Quels secteurs sont en croissance ?
Le foodtech et l’agritech, la voiture autonome, les assurances, la sécurité et l’industrie ..
En quoi le modèle israëlien peut-il nous inspirer pour devenir une startup nation ?
Je ne pense pas qu’à la différence d’Israël, la France doive absolument construire son innovation uniquement autour de ses startups. Il y a d’autres acteurs qui ont leur place : des grands groupes internationaux, des chercheurs et des universités exceptionnels, et toute une couche de PME au savoir-faire créatif qui doivent tous être inclus dans ce qui compose la valeur ajoutée de la France.
Quels ponts peut-on imaginer ?
Les pays européens et la France sont enfermés dans une logique de gagnant/perdant selon le sens du mouvement des capitaux et l’endroit où les emplois sont créés à court terme. La demande est tellement autre en Israël qu’il est de moins en moins intéressant d’y installer un nouveau centre de R&D. Les grand groupes préfèrent implanter de petites équipes qui travailleront avec de nombreuses startups plutôt que d’embaucher de nombreux ingénieurs en concurrence directe avec les startups.
Il est fondamental de sortir des écosystèmes en compétition...

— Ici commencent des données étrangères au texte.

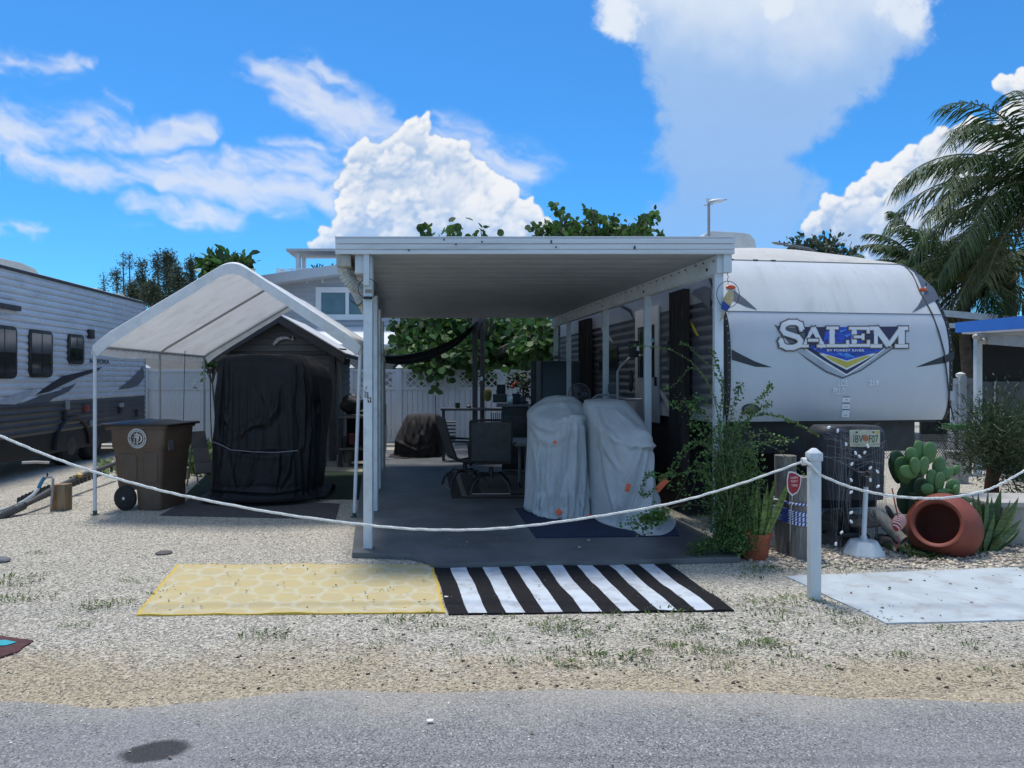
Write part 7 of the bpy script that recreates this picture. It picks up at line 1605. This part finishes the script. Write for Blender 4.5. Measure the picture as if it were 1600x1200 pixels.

La clé réside dans la complémentarité. Il ne faut pas se construire en tentant d’être meilleur que les autres dans leurs domaines – personne ne pourra égaler la Silicon Valley - mais en se focalisant sur ce qui attirerait les industriels de Boston, Shanghai, Berlin, Barcelone ou San Francisco en France.
Un conseil fondamental ?
En innovation, c’est comme en cuisine. Il ne sert à rien d’avoir la recette si les ingrédients en mains sont inadaptés. La France doit inventer sa propre recette pour mettre ses atouts en valeur et construire des ponts à double sens avec les autres écosystèmes.